** Begin **

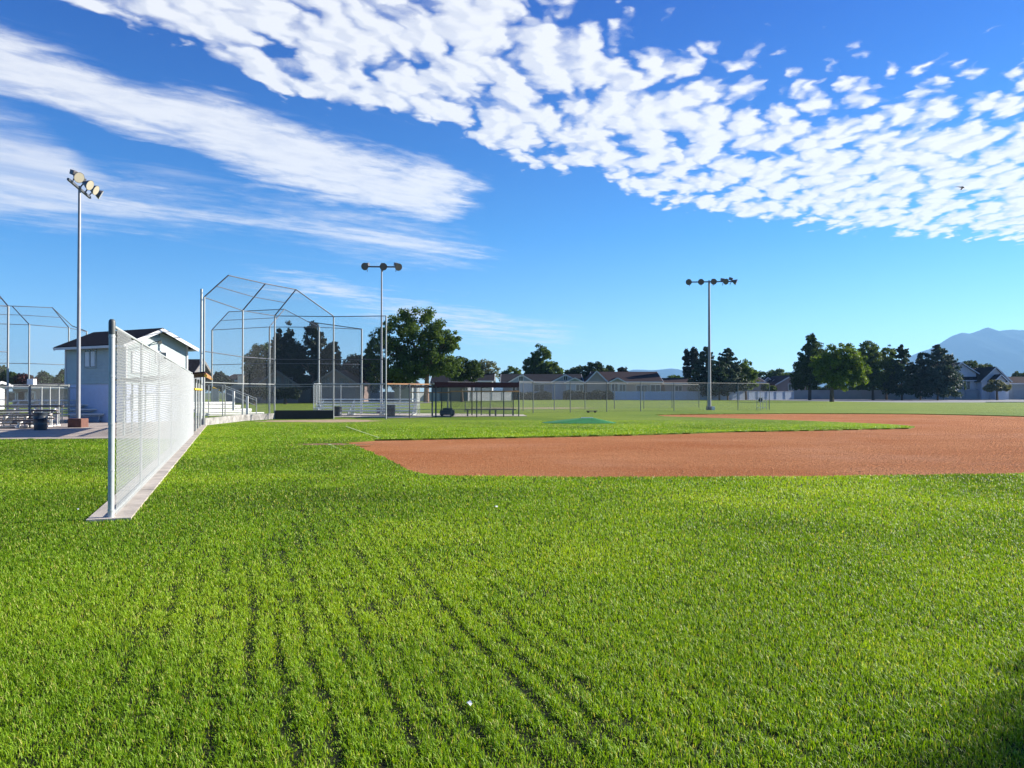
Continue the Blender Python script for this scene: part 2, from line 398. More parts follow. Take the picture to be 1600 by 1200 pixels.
# ------------------------------------------------------------------ ground
def ground_grass_mat():
    m, nt, p, out = new_mat('lawn_ground')
    N, L = nt.nodes, nt.links
    tc = N.new('ShaderNodeTexCoord')
    def nz(sc_, d=5, r=.6):
        n = N.new('ShaderNodeTexNoise'); n.inputs['Scale'].default_value = sc_; n.inputs['Detail'].default_value = d; n.inputs['Roughness'].default_value = r
        L.new(tc.outputs['Object'], n.inputs['Vector']); return n.outputs['Fac']
    a = nz(.12, 5); b = nz(9, 8, .75)
    r = N.new('ShaderNodeValToRGB'); e = r.color_ramp.elements
    e[0].position = .3; e[0].color = (.085, .160, .009, 1); e[1].position = .72; e[1].color = (.20, .265, .022, 1)
    L.new(a, r.inputs[0])
    r2 = N.new('ShaderNodeValToRGB'); e = r2.color_ramp.elements
    e[0].position = .3; e[0].color = (.35, .42, .35, 1); e[1].position = .7; e[1].color = (1.4, 1.32, 1.2, 1)
    L.new(b, r2.inputs[0])
    mx = N.new('ShaderNodeMixRGB'); mx.blend_type = 'MULTIPLY'; mx.inputs[0].default_value = .8
    L.new(r.outputs[0], mx.inputs[1]); L.new(r2.outputs[0], mx.inputs[2])
    # yellowing, drier turf away from the irrigated outfield
    sp = N.new('ShaderNodeSeparateXYZ'); L.new(tc.outputs['Object'], sp.inputs[0])
    mr = N.new('ShaderNodeMapRange'); mr.inputs[1].default_value = 50; mr.inputs[2].default_value = 75; L.new(sp.outputs[1], mr.inputs[0])
    nb = nz(.05, 4)
    ml = N.new('ShaderNodeMath'); ml.operation = 'MULTIPLY'; L.new(mr.outputs[0], ml.inputs[0]); L.new(nb, ml.inputs[1])
    dry = N.new('ShaderNodeMixRGB'); L.new(ml.outputs[0], dry.inputs[0]); L.new(mx.outputs[0], dry.inputs[1]); dry.inputs[2].default_value = (.17, .225, .026, 1)
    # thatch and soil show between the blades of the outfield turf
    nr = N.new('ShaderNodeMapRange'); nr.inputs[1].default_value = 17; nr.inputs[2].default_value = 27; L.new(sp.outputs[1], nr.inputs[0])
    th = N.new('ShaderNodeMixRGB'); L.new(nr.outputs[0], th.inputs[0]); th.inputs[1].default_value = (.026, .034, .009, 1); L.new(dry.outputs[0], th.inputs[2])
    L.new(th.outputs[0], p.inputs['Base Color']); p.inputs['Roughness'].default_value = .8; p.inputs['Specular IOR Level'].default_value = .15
    bp = N.new('ShaderNodeBump'); bp.inputs['Strength'].default_value = 1; bp.inputs['Distance'].default_value = .05
    bb = nz(22, 6, .7); L.new(bb, bp.inputs['Height']); L.new(bp.outputs['Normal'], p.inputs['Normal'])
    return m
LAWN = ground_grass_mat()
TERR = mat('distant_ground', (.07, .10, .03), .9, .3, .02)

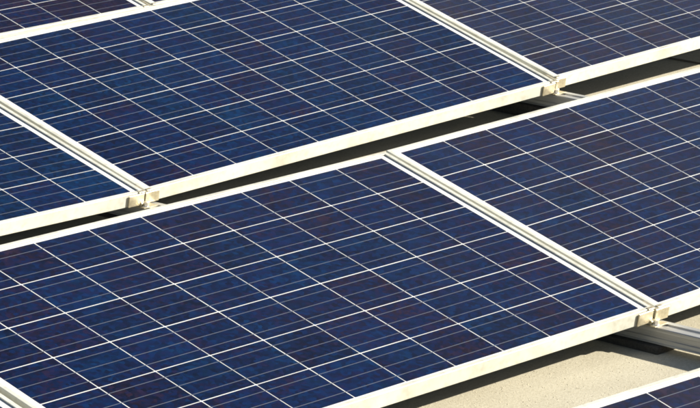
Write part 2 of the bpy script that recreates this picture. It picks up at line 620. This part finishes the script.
RAIL_TOP = {}
def rail_at(j, ya, yb, dx, label):
    info = joint_info(j)
    x = (j - 0.5) * PX + dx
    st = [(p.y, p.z - 0.0395) for r, p in info]
    st = [(ya, st[0][1])] + st + [(yb, st[-1][1])]
    posts, pads = [], []
    for r, p in info:
        ks = [k for k in (j - 1, j) if (r, k) in POSE]
        q = [panel_matrix((r, k)) @ Vector(((0.815 if k == j - 1 else -0.815), 0.45, -0.0345)) for k in ks]
        posts.append((sum(v.y for v in q) / len(q), min(v.z for v in q) - 0.006))
        pads += [(p.y - 0.045, p.y + 0.42), (posts[-1][0] - 0.08, posts[-1][0] + 0.08)]  # front pads lengthened backwards so their black reads as shade
    root, top = build_rail(x, st, posts, pads, label)
    RAIL_TOP[j] = (x, top)
rail_at(1, -2.75, 4.60, 0.011, 'mounting rail leaving the lower right clamp, passing over the sunlit roof')
rail_at(2, -0.75, 4.60, 0.006, 'mounting rail leaving the clamp at the upper right, crossing the dark gap')
rail_at(0, -2.75, 2.62, 0.006, 'mounting rail under the panel joint in the bottom left corner')

# ---------------------------------------------------------------- clamps at the front joints
def build_clamp(row, j, label):
    kl, kr = j - 1, j
    ML, MR = panel_matrix((row, kl)), panel_matrix((row, kr))
    pl = ML @ Vector((PW / 2, -PH / 2, -0.0345))
    pr = MR @ Vector((-PW / 2, -PH / 2, -0.0345))
    x, top = RAIL_TOP[j]
    mid = (pl + pr) / 2
    base = Vector((mid.x, mid.y, top(mid.y)))
    root = link('panel_clamp', None, None, base)
    root.empty_display_size = 0.05
    tag(root, label, 'clamp', 'clamps on the front corners of the panels')
    inv = Matrix.Translation(-base)
    def part(name, x0, x1, y0, y1, z0, z1, M, bev=0.0012, m=CLAMP, extra=None):
        me = bevel(mesh(name, *box_data(x0, x1, y0, y1, z0, z1), m), bev)
        o = link(name, me, root)
        o.matrix_local = inv @ M @ (extra or Matrix.Identity(4))
        return o
    # plates hooked round the front faces of the two frames
    hl = Matrix.Translation((PW / 2, -PH / 2, 0))
    hr = Matrix.Translation((-PW / 2, -PH / 2, 0))
    a = part('clamp_plate', -0.058, -0.003, -0.0048, -0.0012, -0.0342, 0.0012, ML @ hl, extra=Matrix.Rotation(D(2.0), 4, 'Z'))
    b = part('clamp_plate', 0.003, 0.046, -0.0046, -0.0010, -0.0350, 0.0000, MR @ hr, extra=Matrix.Rotation(D(-1.2), 4, 'Z'))
    # lips over the frame tops
    v, f = box_data(-0.022, -0.002, -0.0046, 0.0065, 0.0047, 0.0066)
    o = link('hook', bevel(mesh('hook', v, f, CLAMP), 0.0007), root)
    o.matrix_local = inv @ ML @ hl
    v, f = box_data(0.002, 0.020, -0.0046, 0.0065, 0.0047, 0.0066)
    o = link('hook', bevel(mesh('hook', v, f, CLAMP), 0.0007), root)
    o.matrix_local = inv @ MR @ hr
    # web that stands in the gap, and the bracket it belongs to
    Mm = Matrix.Translation(mid) @ Matrix.Rotation(TILT, 4, 'X')
    part('web', -0.0055, 0.0060, -0.0100, 0.045, 0.002, 0.0375, Mm)
    part('web', -0.0240, 0.0060, -0.0170, -0.0055, 0.000, 0.0120, Mm)
    ft = part('foot', -0.028, 0.022, -0.034, 0.040, 0.0002, 0.0036, Matrix.Translation(base), 0.0010)
    # hexagon bolt with washer
    def hexa(r, h, n):
        bm = bmesh.new()
        bmesh.ops.create_cone(bm, cap_ends=True, segments=n, radius1=r, radius2=r * 0.94, depth=h)
        me = bpy.data.meshes.new('bolt')
        bm.to_mesh(me)
        bm.free()
        me.materials.append(STEEL)
        return me
    link('washer', hexa(0.0105, 0.002, 20), ft, (-0.012, -0.022, 0.0048))
    link('bolt', hexa(0.0075, 0.0085, 6), ft, (-0.012, -0.022, 0.0100))
    return root
build_clamp(0, 1, 'aluminium clamp at the lower right joint, above the rail over sunlit roof')
build_clamp(1, 1, 'aluminium clamp at the joint left of the upper middle panel')
build_clamp(1, 2, 'aluminium clamp at the joint right of the upper middle panel')
build_clamp(2, 2, 'aluminium clamp at the rear joint near the top left edge of the picture')
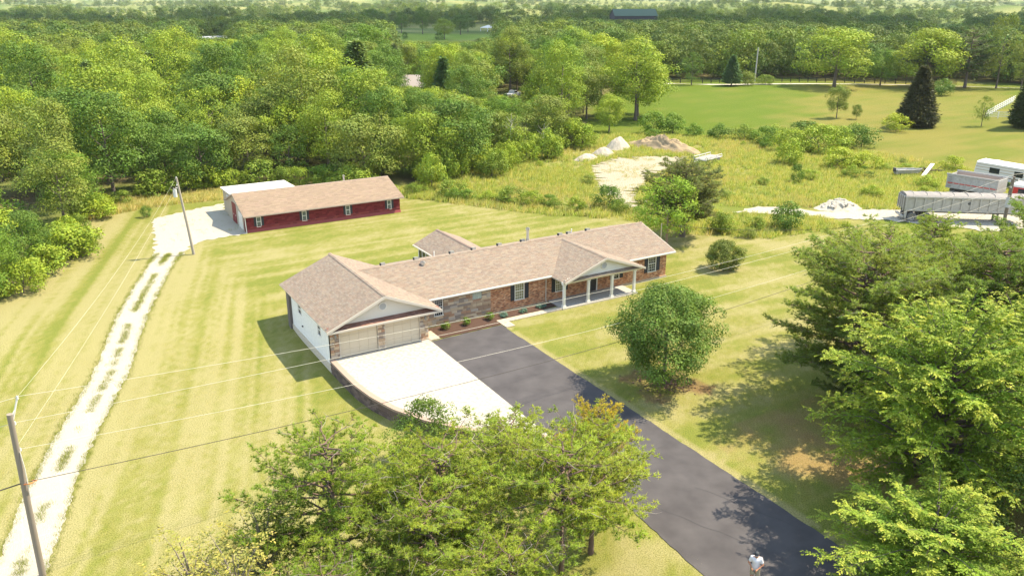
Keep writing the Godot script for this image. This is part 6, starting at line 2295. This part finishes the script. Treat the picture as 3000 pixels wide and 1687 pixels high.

** End **

## What to work on
Tell how many lines above contain the word "Roughness". Give the number alone.

## The response
2